Rebalancing the Reset: Reflections on a 33% increase to CBPFs
13 June, 2025

Rebalancing the Reset: Reflections on a 33% increase to CBPFs

Subject / humanitarian financing /
CBPFs_Cover1 (1)
Description

As the humanitarian sector grapples with escalating crises, deep funding cuts and growing political pressure, bold reforms such as those proposed by the Humanitarian Reset are urgently needed. Yet, these proposals also demand rigorous scrutiny. One of the most significant among them is the call to channel 33% of global humanitarian funding through Country-Based Pooled Funds (CBPFs), which would see a potential increase in CBPF funding from USD 1 billion to USD 6 billion.

This proposal goes beyond a financial shift. It signals a major reconfiguration of how humanitarian financing is prioritised, governed, delivered, and made accountable. While CBPFs offer recognised strengths—including alignment with Humanitarian Response Plans, support to local actors, and risk sharing—scaling them to manage a third of all humanitarian funding will have far-reaching implications.

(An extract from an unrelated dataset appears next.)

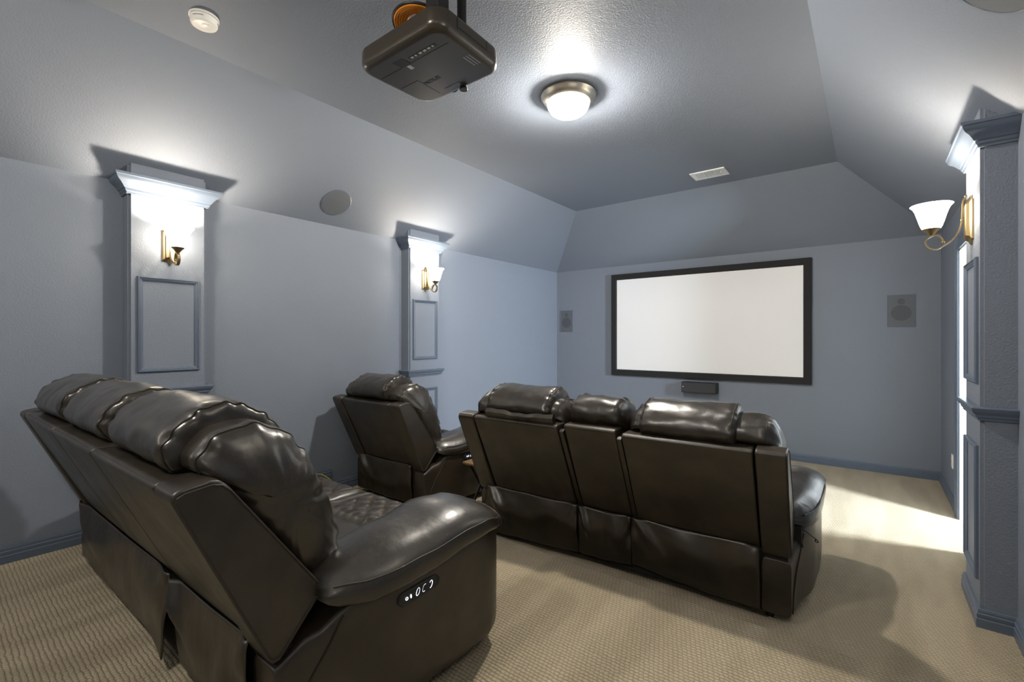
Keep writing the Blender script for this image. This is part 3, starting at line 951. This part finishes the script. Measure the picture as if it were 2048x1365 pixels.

This paper presents the collective reflections from ICVA, in consultation with its members, on the practical implications of the CBPF proposal. While recognising the advantages of CBPFs, it calls for further collective reflection and analysis before targets are adopted. It offers constructive recommendations to ensure that any expansion of CBPFs enhances—not replaces—the broader system of pooled funding, direct donor partnerships, and local initiatives.

Recommendations

As the humanitarian sector faces unprecedented levels of need, funding models must evolve to be more inclusive, balanced and responsive. CBPFs offer a valuable tool for aligning funding with strategic priorities at the country level. However, scale alone will not deliver the transformation envisioned by the Humanitarian Reset.

Many NGOs fully support a responsible increase in funding volumes to CBPFs and critically an increase in direct financing to local and national actors best placed to reach people in need.

Our call is for:

  1. A rebalanced, inclusive, and diverse pooled funding landscape, one where CBPFs, NGO-led funds, regional mechanisms, thematic pools work together and complement each other to serve communities in crisis. Only by embracing this diversity can we build a more effective, equitable, and resilient humanitarian system for the future
  2. If an international target is placed on CBPFs it should remain at the current 15% funding levels and informed by the Guidance note for donors: Promoting inclusive and locally-led action through humanitarian pooled funds (November 2024).
  3. Both in their roles as governance members and funders, donors should work with the funds and their grantees, in particular local national NGOs to achieve the objectives set out in the Guidance Note.
  4. The priority of CBPFs should remain focused on increasing direct quality financing to the diversity of local and national NGOs, including WLOs/WROs, RLOs, and CBOs. Measurable action plans with clear timelines should be adopted to raise the percentages of funding to 70 or 100% as the operational contexts allow. Increase funding to local and national actors should be prioritised over increasing amounts of CBPF funding.
  5. National and international intermediaries that actively promote and have a proven track record of equitable partnerships should be recognised and supported as strategic enablers. Their experience and expertise leveraged and their role in risk-sharing supported.
  6. While funding to CBPFs should be increased, this increase must be responsible and go hand in hand with continuous fund improvement. The 11-point plan agreed with OCHA must be implemented and funding increases tied to progress made.
  7. Ensure CBPFs set ambitious context specific and measurable targets for funding to WLOs / WROs and for gender specific interventions.
  8. The increase in CBPF funding should not be at the cost of the operational capacity of key actors nor should it substitute for direct bilateral funding, when the latter is more efficient.